A great man we can all remember

Posted by Helen Monday, January 08, 2007

Tory Historian has been reading instead of going to exhibitions (well, apart from following the abysmally bad East meets West trail at the Tate Britain) and the book of choice is John O'Sullivan's "The President, the Pope and the Prime Minister", already out in the United States and due out in the UK in the spring. This will be a must-read for all conservatives with either a big 'C' or a small one as it tells the story of three conservatives (Reagan, Thatcher and John Paul II, since you ask) who, n ot so long ago, changed the world we all inhabit.

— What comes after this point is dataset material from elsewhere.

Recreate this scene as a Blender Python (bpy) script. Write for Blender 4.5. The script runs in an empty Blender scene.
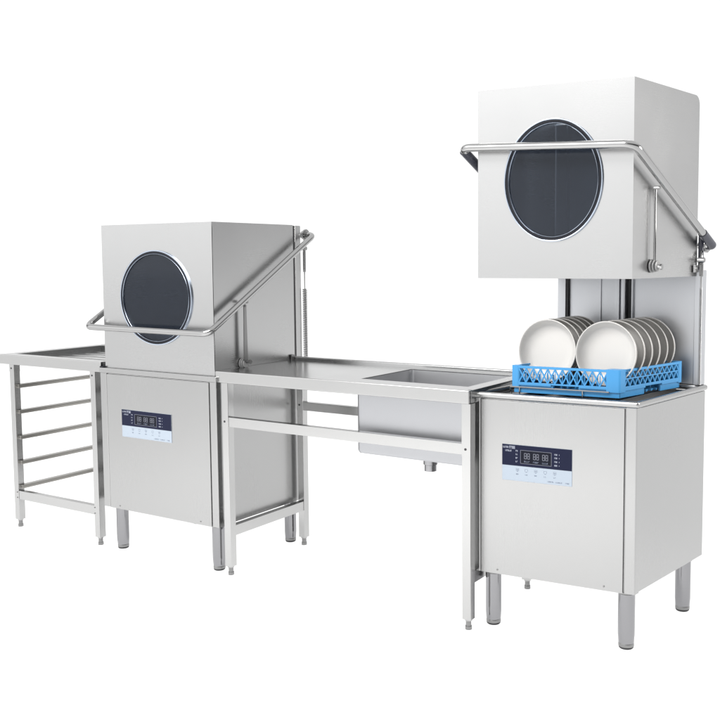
import bpy, bmesh, math, random
from mathutils import Vector, Matrix
random.seed(4)
S = bpy.context.scene
COL = S.collection
PI = math.pi

# ------------------------------------------------------------------ materials
def nodes(m):
    m.use_nodes = True
    return m.node_tree.nodes, m.node_tree.links

def steel(name, base=(.60, .60, .595), rough=.26, brush=(1, 1, 90), bump=.02, var=.05, aniso=0.0):
    m = bpy.data.materials.new(name); N, L = nodes(m); b = N['Principled BSDF']
    tc = N.new('ShaderNodeTexCoord')
    mp = N.new('ShaderNodeMapping'); mp.inputs['Scale'].default_value = brush
    L.new(tc.outputs['Object'], mp.inputs['Vector'])
    n1 = N.new('ShaderNodeTexNoise'); n1.inputs['Scale'].default_value = 9; n1.inputs['Detail'].default_value = 4
    L.new(mp.outputs['Vector'], n1.inputs['Vector'])
    n2 = N.new('ShaderNodeTexNoise'); n2.inputs['Scale'].default_value = 3.1; n2.inputs['Detail'].default_value = 3
    L.new(tc.outputs['Object'], n2.inputs['Vector'])
    # roughness: brushed grain plus large soft handling smears
    a = N.new('ShaderNodeMapRange'); a.inputs[3].default_value = rough - var; a.inputs[4].default_value = rough + var
    L.new(n1.outputs['Fac'], a.inputs[0])
    c = N.new('ShaderNodeMapRange'); c.inputs[1].default_value = .3; c.inputs[2].default_value = .7
    c.inputs[3].default_value = -.02; c.inputs[4].default_value = .025
    L.new(n2.outputs['Fac'], c.inputs[0])
    s = N.new('ShaderNodeMath'); s.operation = 'ADD'; L.new(a.outputs[0], s.inputs[0]); L.new(c.outputs[0], s.inputs[1])
    L.new(s.outputs[0], b.inputs['Roughness'])
    mx = N.new('ShaderNodeMapRange'); mx.inputs[1].default_value = .35; mx.inputs[2].default_value = .65
    mx.inputs[3].default_value = .993; mx.inputs[4].default_value = 1.006
    L.new(n1.outputs['Fac'], mx.inputs[0])
    col = N.new('ShaderNodeVectorMath'); col.operation = 'SCALE'; col.inputs[0].default_value = base
    L.new(mx.outputs[0], col.inputs['Scale']); L.new(col.outputs[0], b.inputs['Base Color'])
    b.inputs['Metallic'].default_value = 1
    if bump:
        bp = N.new('ShaderNodeBump'); bp.inputs['Strength'].default_value = bump; bp.inputs['Distance'].default_value = .002
        L.new(n1.outputs['Fac'], bp.inputs['Height'])
        bp2 = N.new('ShaderNodeBump'); bp2.inputs['Strength'].default_value = .006; bp2.inputs['Distance'].default_value = .01
        L.new(n2.outputs['Fac'], bp2.inputs['Height']); L.new(bp.outputs[0], bp2.inputs['Normal'])
        L.new(bp2.outputs[0], b.inputs['Normal'])
    return m

def plain(name, base, rough=.5, metal=0., spec=.5, var=.06, scale=30, sss=0):
    m = bpy.data.materials.new(name); N, L = nodes(m); b = N['Principled BSDF']
    tc = N.new('ShaderNodeTexCoord'); n = N.new('ShaderNodeTexNoise'); n.inputs['Scale'].default_value = scale
    n.inputs['Detail'].default_value = 3
    L.new(tc.outputs['Object'], n.inputs['Vector'])
    r = N.new('ShaderNodeMapRange'); r.inputs[3].default_value = 1 - var; r.inputs[4].default_value = 1 + var
    L.new(n.outputs['Fac'], r.inputs[0])
    v = N.new('ShaderNodeVectorMath'); v.operation = 'SCALE'; v.inputs[0].default_value = base
    L.new(r.outputs[0], v.inputs['Scale']); L.new(v.outputs[0], b.inputs['Base Color'])
    q = N.new('ShaderNodeMapRange'); q.inputs[3].default_value = max(.02, rough - .05); q.inputs[4].default_value = rough + .05
    L.new(n.outputs['Fac'], q.inputs[0]); L.new(q.outputs[0], b.inputs['Roughness'])
    b.inputs['Metallic'].default_value = metal; b.inputs['Specular IOR Level'].default_value = spec
    return m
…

There will be more postings on the book but this time I would like to recall one of the players: John Paul II, the man who helped to reignite the fight against Communism in Eastern Europe and gave hope to many millions of people there. One does not have to be a Roman Catholic to understand and admire the man's achievement in the political world.

One thing leads to another and reading the book has led to looking up some of John Paul's better known sayings. Here is one I particularly like, as it is the all-purpose reply to anyone who whines about people's alienation in the free world with a free economy:

The historical experience of socialist countries has sadly demonstrated that collectivism does not do away with alienation but rather increases it, adding to it a lack of basic necessities and economic inefficiency.
Freedom can, indeed, be quite frightening. But slavery will not provide anyone with security.